O jovem Heathcliff passa, então, a enfrentar um inferno astral sendo mal tratado de todas as formas e passando por inúmeras humilhações e agressões, mas suportando tudo somente pela possibilidade de ficar perto de sua amada.
É quando Hindley tem a ideia de casar sua irmã com um rapaz rico. Neste instante as coisas começam a mudar e estremecer para o amor obsessivo que piora quando Heathcliff escuta Catherine dizer que não pode continuar esta relação, já que seu verdadeiro amor é de classe inferior, o que comprometeria seu status. Magoado e ferido, o cigano decide ir embora, o que causa a devastação em Catherine que mesmo assim se casa ainda que não ame seu marido.
Dois anos depois, Heathcliff volta rico e decide iniciar seu plano de vingança contra todos os que o oprimiram. Um a um, ele tira tudo o que possuem e ainda se volta contra seus descendentes dando-lhes o mesmo tratamento que lhe dispensaram em sua infância. Nisto, casa-se com a irmã de seu desafeto, marido de Catherine, o que a deixa mais infeliz. Desiludida, fica grávida e, ao dar a luz, morre. Desesperado, mas ainda corroído pela ira e o ódio, Heathcliff continua com sua missão inglória que termina melancolicamente com visões de sua amada, ou melhor, de seu fantasma (cascarões- larvas astrais que ocupam o spectro da pessoa morta) o atormentando, e, então, é encontrado morto por sua governanta indo se encontrar com sua amada no além.
A estória ilustra como uma pessoa que foi vitimizada por agressores pode se transformar também em um agressor no futuro. São inúmeros os casos como os de abuso sexual, por exemplo, onde, quando adulto, a vítima torna-se um pedófilo. Isso não significa dizer que está correto, pelo contrário, mas, que é fato que se constata. Assediados de ontem podem ser os assediadores de hoje.
Com as agressões, a pessoa se deixa embrutecer e corroer pelos sentimentos de raiva, ira e ódio e permitem que seus corações e consciência se endureçam passando a repetir contra outros, o que fizeram consigo. Esse comportamento doentio é visto, inclusive, em mulheres que descontam em seus filhos os maus tratos sofridos na infância.
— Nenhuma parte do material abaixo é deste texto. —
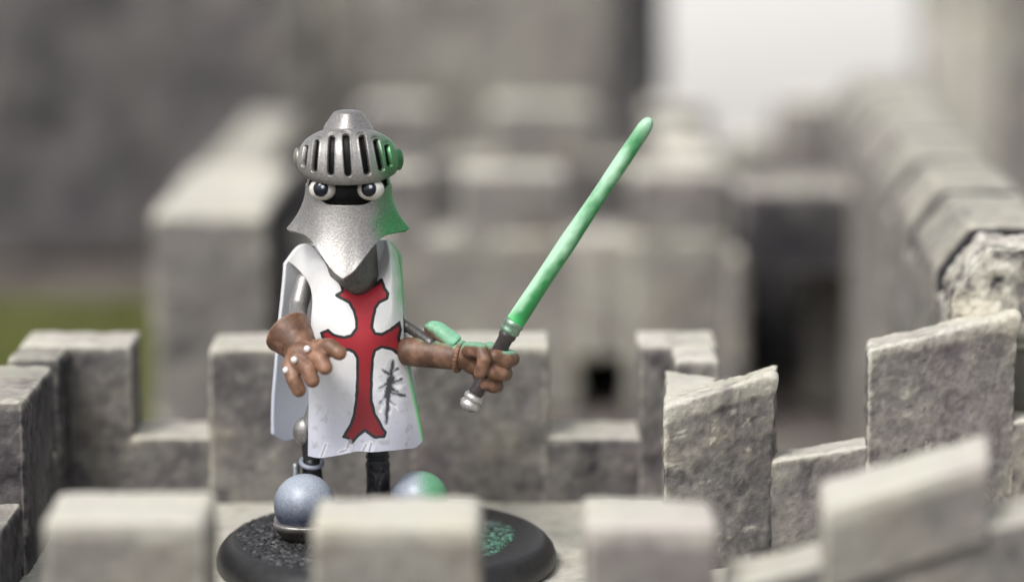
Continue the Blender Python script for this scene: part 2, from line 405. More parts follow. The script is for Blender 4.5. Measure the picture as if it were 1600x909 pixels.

E quando o transtorno é algo crônico? Na idade média, na chamada santa (?) inquisição católica, a crueldade era levada a limites inimagináveis que pessoas que possuem consciência moral, não conceberiam. Naquele tempo, livre arbítrio significava pena de morte. Morrer somente, não define exatamente os horrores praticados pelos “homens de Deus” contra os hereges.
Antes de dar o último suspiro o desafortunado enfrentaria o mais alto grau de maldade humana. O mais incrível era a combinação da inventividade do homem com sua perversidade sórdida. Máquinas de destroncamento, amputação, estrangulamento, decapitação eram usadas para arrancar confissões de heresia e bruxaria, em processos inquisitórios sem o menor critério que serviam ao sadismo doentio dos homens de batina. Os perseguidos poderiam compor qualquer classe de pessoas desde homossexuais, judeus, maçônicos, bruxas, etc.
Mas, houve casos em que as coisas se inverteram e os idealizadores de tais máquinas provavam a sua eficiência. Em determinado momento soldados franceses revoltados fizeram com que os inquisidores sentissem, digamos, na pele o que faziam com as pessoas. Afinal, esse é o jogo da crueldade, um ciclo interminável de violência onde tanto o que provoca quanto o que sofre se transformam em bestas selvagens disseminando o mal. Aliás, a vitória de um agressor é emular suas vítimas para que se tornem iguais a eles.
Mas, não acredito que devamos nos deixar vencer pelo mal dando essa alegria para seres desprezíveis e vazios, mas ao invés de nos rebaixarmos ao seu nível, derrotá-los sem que nos destruamos no processo. Tudo o que fazem é para arrancar o que de bom há na pessoa agredida para que, perdendo sua essência, deixe de ser feliz e perca sua autoconfiança, pois como seres incompletos, eles não suportam ver alguém que manifeste as qualidades que não possuem. O fim destes atormentados é acabar no vazio de suas vidas como uma geração perdida, que é o que são.
Seja qual for o tipo de violência que se passou carregar o agressor para o resto da vida, dentro de si, não me parece ser a melhor estratégia para derrotá-los. A melhor estratégia com certeza não será lutar no território inimigo. A vingança atrapalha o raciocínio, mas a inteligência associada à paciência pode ser bem efetiva.